If we look back as well, there were points where the Yankees offense was solely driven by Judge due to injuries or lackluster performance from those that were healthy. Anthony Rizzo was their second best hitter by FanGraphs’ offensive runs and things get dire after that. Without Judge, the Yankees are potentially running Giancarlo Stanton out in the field, something that given his injury history is not ideal. It would also mean more plate appearances for Aaron Hicks whose batting line looks like it’s fallen off the cliff and will only get worse. It destabilizes their lineup while improving your team, to me a no-brainer.

Toronto Blue Jays

This one is the most obvious to me, other than the Orioles, in terms of a direct positive impact. Alas, the realism of this deal took a hit when they made (what I consider) a salary driven decision to trade Teoscar Hernández and his $14 million salary for two relievers. That signals to me that the Blue Jays don’t want to push for a corner outfielder who will cost at least $33 million per year.

But let’s imagine that wasn’t the case. Having Judge with Vlad Guerrero Jr., Bo Bichette and George Springer? That’s a pretty solid top four. Springer has gotten hurt in past seasons, so Judge can shift over to center field (at least in the first couple years of a long contract) in a real pinch. This means that Whit Merrifield isn’t your starting right fielder, as Roster Resource currently shows. That’s an overall improvement from Merrifield, and even if Judge only hits 100 games played due to injuries (something he’s done twice early in his career), you’re still looking at a floor of 4–5 WAR. Most teams would take that.

Baltimore Orioles

Close second, maybe even first to the Blue Jays due to their meager payroll total right now. This is the time to invest in the team. Many of their young core players like Adley Rustchman and Gunnar Henderson are pre-arbitration, so signing some higher end players while they’re affordable can speed up the contention process. It also shifts some players so that someone like Anthony Santander can maybe be a full time DH or platoon left fielder (though his defensive metrics aren’t great compared to right field).

It wouldn’t turn the Orioles into an immediate contender. They’d still need to address the infield, which other than Henderson and Rustchman, is light hitting, plus pitching but it would be a sign that they’re ready to compete.

Boston Red Sox

This definitely won’t happen, but maybe not for the reason your thinking.

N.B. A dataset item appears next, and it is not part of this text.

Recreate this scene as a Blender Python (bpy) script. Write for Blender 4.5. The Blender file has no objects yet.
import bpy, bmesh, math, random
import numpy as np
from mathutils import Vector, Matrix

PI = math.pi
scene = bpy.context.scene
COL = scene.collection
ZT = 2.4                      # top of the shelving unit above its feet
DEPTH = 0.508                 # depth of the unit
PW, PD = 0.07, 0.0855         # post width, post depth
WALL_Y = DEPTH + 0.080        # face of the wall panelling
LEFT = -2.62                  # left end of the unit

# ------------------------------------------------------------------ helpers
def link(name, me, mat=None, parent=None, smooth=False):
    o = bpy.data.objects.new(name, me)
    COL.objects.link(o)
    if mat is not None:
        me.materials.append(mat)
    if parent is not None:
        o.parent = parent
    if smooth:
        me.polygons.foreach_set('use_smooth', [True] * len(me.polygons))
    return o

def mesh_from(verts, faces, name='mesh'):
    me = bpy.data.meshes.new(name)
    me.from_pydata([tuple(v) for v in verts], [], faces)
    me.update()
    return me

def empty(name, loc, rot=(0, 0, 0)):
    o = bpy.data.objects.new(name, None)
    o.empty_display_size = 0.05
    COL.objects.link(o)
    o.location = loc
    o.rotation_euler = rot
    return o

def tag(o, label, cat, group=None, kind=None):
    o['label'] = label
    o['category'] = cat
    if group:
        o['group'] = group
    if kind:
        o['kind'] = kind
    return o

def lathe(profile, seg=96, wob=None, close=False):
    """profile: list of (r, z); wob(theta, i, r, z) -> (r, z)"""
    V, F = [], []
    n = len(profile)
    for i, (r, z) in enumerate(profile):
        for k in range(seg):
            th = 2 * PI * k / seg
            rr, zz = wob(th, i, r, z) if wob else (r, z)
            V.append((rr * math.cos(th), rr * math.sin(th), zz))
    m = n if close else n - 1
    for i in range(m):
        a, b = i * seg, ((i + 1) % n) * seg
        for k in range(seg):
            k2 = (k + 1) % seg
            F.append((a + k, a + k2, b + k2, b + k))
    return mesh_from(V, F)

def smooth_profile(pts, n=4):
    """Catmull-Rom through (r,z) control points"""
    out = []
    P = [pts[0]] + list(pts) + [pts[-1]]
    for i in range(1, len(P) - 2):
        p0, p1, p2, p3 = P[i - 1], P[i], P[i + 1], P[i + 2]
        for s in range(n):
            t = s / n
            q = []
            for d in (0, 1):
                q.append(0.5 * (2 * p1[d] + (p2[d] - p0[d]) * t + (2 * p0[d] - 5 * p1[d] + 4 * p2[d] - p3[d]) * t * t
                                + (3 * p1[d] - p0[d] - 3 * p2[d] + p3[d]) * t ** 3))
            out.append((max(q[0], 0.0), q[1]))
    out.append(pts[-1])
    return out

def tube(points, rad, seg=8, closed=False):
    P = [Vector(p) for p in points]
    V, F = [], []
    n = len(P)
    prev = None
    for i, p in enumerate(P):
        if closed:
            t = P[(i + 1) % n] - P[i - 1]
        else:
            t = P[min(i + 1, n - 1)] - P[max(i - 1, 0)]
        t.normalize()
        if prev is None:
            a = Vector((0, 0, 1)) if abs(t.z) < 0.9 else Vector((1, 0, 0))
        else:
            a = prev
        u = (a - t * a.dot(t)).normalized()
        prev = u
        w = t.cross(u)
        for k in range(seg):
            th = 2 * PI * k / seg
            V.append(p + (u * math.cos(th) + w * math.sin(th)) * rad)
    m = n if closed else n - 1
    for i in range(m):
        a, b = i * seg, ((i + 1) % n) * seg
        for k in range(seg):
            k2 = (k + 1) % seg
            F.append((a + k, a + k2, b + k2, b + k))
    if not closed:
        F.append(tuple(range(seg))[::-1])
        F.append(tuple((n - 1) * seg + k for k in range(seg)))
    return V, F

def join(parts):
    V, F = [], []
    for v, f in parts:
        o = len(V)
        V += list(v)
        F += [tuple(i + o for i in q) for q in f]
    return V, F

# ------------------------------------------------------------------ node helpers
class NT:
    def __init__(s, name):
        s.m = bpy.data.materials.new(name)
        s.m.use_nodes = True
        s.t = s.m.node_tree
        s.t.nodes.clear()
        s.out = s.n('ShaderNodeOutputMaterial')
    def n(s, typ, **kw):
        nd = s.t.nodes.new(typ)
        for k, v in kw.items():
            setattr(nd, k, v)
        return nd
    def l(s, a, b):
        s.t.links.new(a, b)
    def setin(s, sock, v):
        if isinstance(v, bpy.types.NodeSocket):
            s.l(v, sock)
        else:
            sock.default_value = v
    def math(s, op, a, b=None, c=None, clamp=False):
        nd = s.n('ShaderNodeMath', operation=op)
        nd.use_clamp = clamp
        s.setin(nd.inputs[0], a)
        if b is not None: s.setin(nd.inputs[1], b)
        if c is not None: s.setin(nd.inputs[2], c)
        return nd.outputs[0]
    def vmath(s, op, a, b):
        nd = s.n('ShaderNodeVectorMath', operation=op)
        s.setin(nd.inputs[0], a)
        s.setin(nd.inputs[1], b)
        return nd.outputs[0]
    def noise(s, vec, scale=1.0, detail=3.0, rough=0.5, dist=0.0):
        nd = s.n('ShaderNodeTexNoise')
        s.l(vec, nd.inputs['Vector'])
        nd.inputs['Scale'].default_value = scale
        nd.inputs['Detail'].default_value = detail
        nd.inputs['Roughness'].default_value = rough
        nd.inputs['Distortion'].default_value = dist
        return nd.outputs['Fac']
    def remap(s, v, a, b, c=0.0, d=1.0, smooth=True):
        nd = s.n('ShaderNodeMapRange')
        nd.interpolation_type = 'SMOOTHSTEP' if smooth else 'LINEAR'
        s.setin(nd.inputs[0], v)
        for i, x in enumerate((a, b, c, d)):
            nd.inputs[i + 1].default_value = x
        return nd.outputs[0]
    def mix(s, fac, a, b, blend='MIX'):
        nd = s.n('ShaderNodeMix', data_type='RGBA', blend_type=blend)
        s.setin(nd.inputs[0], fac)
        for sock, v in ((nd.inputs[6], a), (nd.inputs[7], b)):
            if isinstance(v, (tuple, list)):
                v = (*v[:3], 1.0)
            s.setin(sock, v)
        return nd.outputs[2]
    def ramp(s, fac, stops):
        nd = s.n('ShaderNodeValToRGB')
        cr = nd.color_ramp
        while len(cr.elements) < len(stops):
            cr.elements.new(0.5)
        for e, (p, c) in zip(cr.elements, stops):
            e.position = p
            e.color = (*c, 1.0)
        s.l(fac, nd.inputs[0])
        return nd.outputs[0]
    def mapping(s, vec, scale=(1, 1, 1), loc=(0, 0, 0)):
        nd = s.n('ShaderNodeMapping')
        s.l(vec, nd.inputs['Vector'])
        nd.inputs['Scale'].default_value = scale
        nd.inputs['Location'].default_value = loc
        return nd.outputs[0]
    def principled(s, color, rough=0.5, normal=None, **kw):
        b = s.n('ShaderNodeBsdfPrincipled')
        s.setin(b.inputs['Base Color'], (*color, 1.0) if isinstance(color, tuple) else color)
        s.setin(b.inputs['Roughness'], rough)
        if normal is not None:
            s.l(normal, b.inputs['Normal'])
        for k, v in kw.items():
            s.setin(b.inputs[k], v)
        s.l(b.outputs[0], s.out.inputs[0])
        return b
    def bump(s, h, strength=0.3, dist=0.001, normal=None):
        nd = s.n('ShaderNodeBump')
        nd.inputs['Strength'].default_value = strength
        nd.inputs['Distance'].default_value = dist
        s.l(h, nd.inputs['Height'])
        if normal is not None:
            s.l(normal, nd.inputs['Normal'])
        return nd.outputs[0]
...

We only have to look back a few years, but when the Red Sox traded Mookie Betts, it was due to not wanting to pay for a long term contract. If they sign Aaron Judge, then what was even the point of trading Betts in the first place? Sure, maybe you can say they were extracting prospect value and turning Betts into multiple good young players. Except the players they got aren’t much more than average starters or are still in the minors.

The Red Sox are on a diet of financial discipline, even if it means a fifth place finish in the east. You can’t tell me fans want *checks notes, sighs* Rob Refsnyder playing right field over Aaron Judge, but that looks like what they’re getting.

Tampa Bay Rays

I don’t know how to emphasize how small the chances are, but hell would freeze over first before the Rays spent on a free agent like Judge. The type of long term contract they’ll give out is to players like Evan Longoria and Wander Franco, players that are already in the system and willing to take a discount for the money right now rather than risk it all for a larger pay day in the future.

Manuel Margot is there current starting right fielder with an AAV of $9.5 million, but he split time with Brett Phillips and a large Rolodex of others for the Rays. I’d rather have Judge than a nameless amalgamation of players, but that’s not the Rays way. It’s to hold players until arbitration and then ship them off for a prospect you don’t know but will be worth 2.1 fWAR in the hyper specific role that the Rays internal models and algorithms (and scouts) project for them until they too reach arbitration and we repeat this cycle again. But hey, at least you lose in the world series in the few times you actually make it!

The point of all this is to say, the American League East is extremely competitive and a player of Judge’s caliber can tilt the scales in favor of whoever signs him. It’s why the Yankees should prioritize re-signing him and their rivals should try to steal him away from them.